うつろあくたのペテンが心を打つ理由〜「わたしのすきな、シュート彦」〜

今日は非常に嬉しい知らせがありました。

うつろあくたの新作! 最近のご本人のツイートからは絶望的とも思えただけに、嬉しくてなりません。

嬉しさのあまり昨年末のコミックマーケット85で発行したペーパーに載せた、氏に関する文章を再掲します。元々公開するつもりではあったのですが、延び延びになっていましたし良いタイミングなので。幾つかの作品について少しネタバレがありますが、なにぶん古いし入手困難な作品のものもあるので、ご了承ください。
日頃元長柾木の話ばかりしている(しかもはてなではなくほとんどがTwitterですが)我が身ですが、うつろあくたも大好きな物語の紡ぎ手の一人であります。魅力が少しでも伝わればいいのですが。

余談ではありますが、今夏こそ発行予定の元長柾木ファンブック『THE ADVENT』には「わたしのすきな、もとながまさき」という企画があります。元長柾木の魅力を様々な人に語って頂くという企画で、既に熱の篭もった原稿を多数頂いています。「わたしのすきな、シュート彦」はそのサンプル版とお考えください。ファンブックもよろしくね、と宣伝宣伝。

わたしのすきな、シュート彦

個人的な経験談になるが『sense off』で筆者が最も衝撃を受けた存在は飛鳥井慧子だった。メインヒロインたちの観念的・思弁的なシナリオにも随分驚かされたものだが、脳髄が水槽に浮かんでいるビジュアルの衝撃はそれらを更に上回るものであった。
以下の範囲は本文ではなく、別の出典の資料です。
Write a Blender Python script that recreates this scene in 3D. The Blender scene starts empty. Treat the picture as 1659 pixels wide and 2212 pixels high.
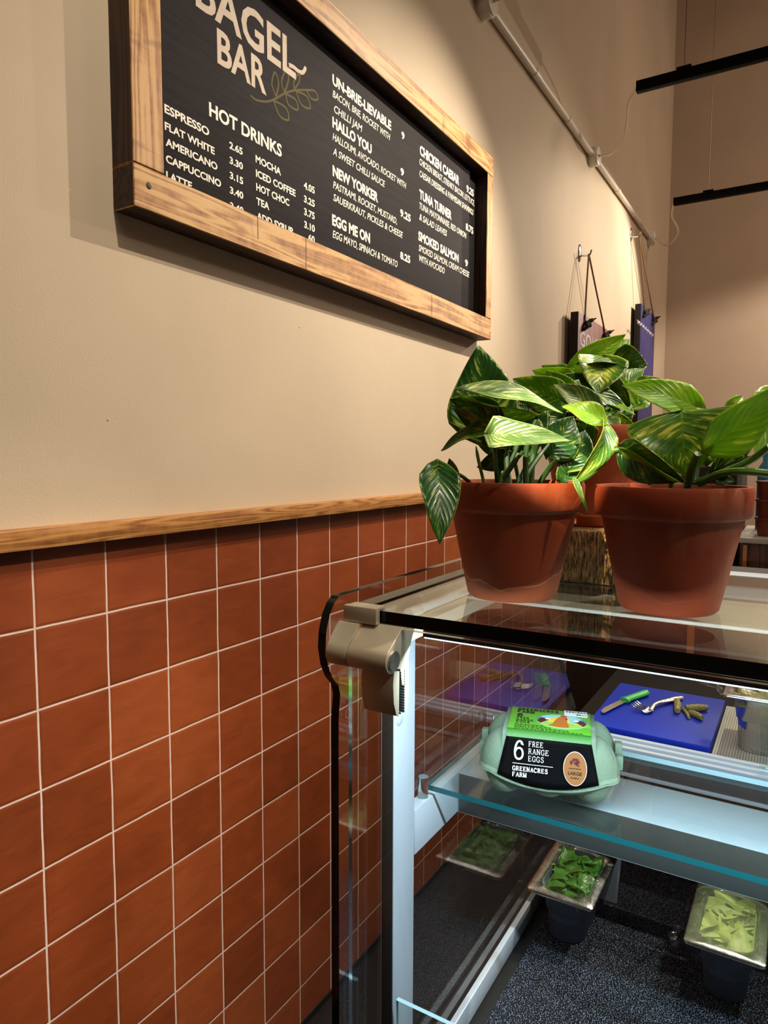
import bpy, bmesh, math, random
from mathutils import Vector, Matrix, noise
random.seed(7)
SC = bpy.context.scene
COL = SC.collection
PI = math.pi

# ------------------------------------------------------------------ camera
F, CX, CY = 1494.43, 829.5, 1106.0            # focal length and centre for a 1659 x 2212 frame
YAW, PITCH, ROLL = 0.5452077543, -0.0792234352, -0.0031646753
CAM = Vector((1.0316, 0.0, 1.45))
_f = Vector((-math.sin(YAW)*math.cos(PITCH), math.cos(YAW)*math.cos(PITCH), math.sin(PITCH)))
_r = _f.cross(Vector((0, 0, 1))).normalized(); _d = _f.cross(_r)
_c, _s = math.cos(ROLL), math.sin(ROLL)
RIGHT, DOWN, FWD = _c*_r+_s*_d, -_s*_r+_c*_d, _f
cam = bpy.data.cameras.new('camera'); cam_o = bpy.data.objects.new('camera', cam); COL.objects.link(cam_o)
cam.sensor_fit = 'VERTICAL'; cam.sensor_height = 36.0; cam.lens = F/2212*36.0
cam.clip_start = 0.02; cam.clip_end = 60
M = Matrix((RIGHT, -DOWN, -FWD)).transposed().to_4x4(); M.translation = CAM
cam_o.matrix_world = M
SC.camera = cam_o
SC.view_settings.view_transform = 'Standard'; SC.view_settings.look = 'None'
SC.view_settings.exposure = 0.0; SC.view_settings.gamma = 1.0
SC.cycles.transparent_max_bounces = 32; SC.cycles.max_bounces = 10
SC.cycles.sample_clamp_indirect = 4.0
def ray(u, v): return RIGHT*((u-CX)/F)+DOWN*((v-CY)/F)+FWD
def onX(u, v, x): d = ray(u, v); return CAM+d*((x-CAM.x)/d.x)
def onY(u, v, y): d = ray(u, v); return CAM+d*((y-CAM.y)/d.y)
def onZ(u, v, z): d = ray(u, v); return CAM+d*((z-CAM.z)/d.z)
def at(u, v, dep): return CAM+ray(u, v)*dep    # a point of the photo at its distance in metres

# ------------------------------------------------------------------ light
W = bpy.data.worlds.new('world'); SC.world = W; W.use_nodes = True
W.node_tree.nodes['Background'].inputs[0].default_value = (1.0, 0.8, 0.6, 1)
W.node_tree.nodes['Background'].inputs[1].default_value = 0.05
def spot(name, loc, target, watt, size, blend, col, rad):
    l = bpy.data.lights.new(name, 'SPOT'); l.energy = watt; l.spot_size = math.radians(size); l.spot_blend = blend
    l.color = col; l.shadow_soft_size = rad
    o = bpy.data.objects.new(name, l); COL.objects.link(o); o.location = loc
    o.rotation_euler = (Vector(target)-Vector(loc)).to_track_quat('-Z', 'Y').to_euler(); return o
def area(name, loc, target, watt, sx, sy, col):
    l = bpy.data.lights.new(name, 'AREA'); l.shape = 'RECTANGLE'; l.size = sx; l.size_y = sy; l.energy = watt; l.color = col
    o = bpy.data.objects.new(name, l); COL.objects.link(o); o.location = loc
    o.rotation_euler = (Vector(target)-Vector(loc)).to_track_quat('-Z', 'Y').to_euler(); return o
WARM = (1.0, 0.87, 0.69)
spot('riser_glint_spot', (1.02, 2.35, 3.07), (0.0, 1.75, 1.45), 180, 84, 0.85, WARM, 0.010)
spot('riser_glint_spot', (1.45, 0.60, 3.42), (0.0, 1.10, 1.36), 122, 56, 0.8, WARM, 0.010)
spot('riser_glint_spot', (1.60, 4.85, 2.95), (0.0, 2.9, 1.6), 100, 80, 0.8, WARM, 0.012)
spot('riser_glint_spot', (0.90, 4.88, 3.00), (0.0, 4.3, 2.0), 88, 98, 0.3, WARM, 0.012)
spot('riser_glint_spot', (1.70, 4.86, 2.95), (1.1, 6.2, 0.9), 105, 108, 0.4, (1.0, 0.85, 0.7), 0.02)
spot('riser_glint_spot', (1.85, 1.75, 3.05), (0.92, 0.80, 1.38), 205, 40, 0.6, (1.0, 0.9, 0.72), 0.02)
spot('riser_glint_spot', (2.10, 0.30, 3.00), (0.86, 0.74, 1.33), 54, 26, 0.7, (1.0, 0.86, 0.66), 0.02)
spot('riser_glint_spot', (0.86, -0.90, 2.60), (0.818, 0.80, 1.372), 560, 3.6, 0.2, (1.0, 0.84, 0.6), 0.01)  # added tight beam, only there to make the riser's upper part glint
area('room_fill', (2.6, -0.6, 4.6), (2.2, 0.2, 0), 20, 2.0, 2.0, (1.0, 0.84, 0.66))  # added soft fill for the room's ambient level, no fixture modelled
area('room_fill', (3.6, 4.2, 4.4), (2.4, 6.2, 1.0), 80, 1.6, 1.6, (1.0, 0.78, 0.60))  # added fill to brighten the far wall and upper room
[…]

プレイ済みの皆様にはきっと納得して頂けることと思う。エロゲーはなんと自由な表現の場なのだろう、と当時は感銘を受けたものだ。今思い返してみればあれが元長柾木に心酔する大きなきっかけだったような気がする。
しかしながらここに大きな落とし穴があった。サブキャラクターである塔馬依子と飛鳥井慧子のシナリオはシュート彦なる人物が担当していたのである。今となっては『sense off』以後の元長作品にも触れ続けたわけで、元長柾木ファンであることは揺るがぬ事実ではあるが、筆者があの瞬間心奪われたのはシュート彦、ということになるのではないだろうか。このシュート彦、またの名をうつろあくたと言う。そう、プリンセスブライドをはじめ13cmや130cmのゲームで元長と共作しているシナリオライターその人である。そうなってくると話は別だ。うつろあくたもまた元長柾木とは違った魅力で筆者を捕らえて離さないからだ。
うつろあくた作品について注目してほしいのは、登場人物たちへの、そして物語への誠実さだ。時に彼の作品のヒロインたちは過酷な運命を背負うこととなる。そこには安易なハッピーエンドは存在しない。だが『ネコっかわいがり!』のアリスにせよ『僕は天使じゃないよ』の柘榴にせよ『虜ノ姫』のヒルダにせよ、彼女たちが物語の中で最も輝く一瞬をうつろあくたは切り取ってみせる。
優作の意志を継ぎ、世界を救うために愛する人が眠る箱庭から旅立ったアリス。
行く当てもなくさまよう雪原の中、死にゆく市蔵と心通わせ、失われていたものを取り戻す柘榴。
失われていた感情を取り戻すと同時に、これまでにない絶望を抱えながら死よりも過酷な運命へと飲み込まれてゆくヒルダ。
そこにあるのは極上のカタルシスだ。
本来、ネコ耳少女たちとエッチな日常を過ごすゲームでもエロゲーとしては成立したはずの『ネコっかわいがり!』だが、うつろあくたはネコ耳が物語の中に存在する必然性を自らに問いかけ、ついには独自の世界を作り出した。
そして彼は我々にこう呼びかける。

あれはそんなお話だったのです。
精一杯の誠意で作られたペテンです。
どうかだまされたフリをしてください。
(『WHAT A WONDERFUL WORLD』 なかがき ネコかわ誕生の真相より)

うつろあくたは物語の嘘から逃げない。嘘を吐く覚悟を胸に抱き、彼の子供たちへ惜しみなく愛情を注ぎ、物語を紡ぐのだ。

どうかあなたも、だまされて欲しい。フリだけでもいいから。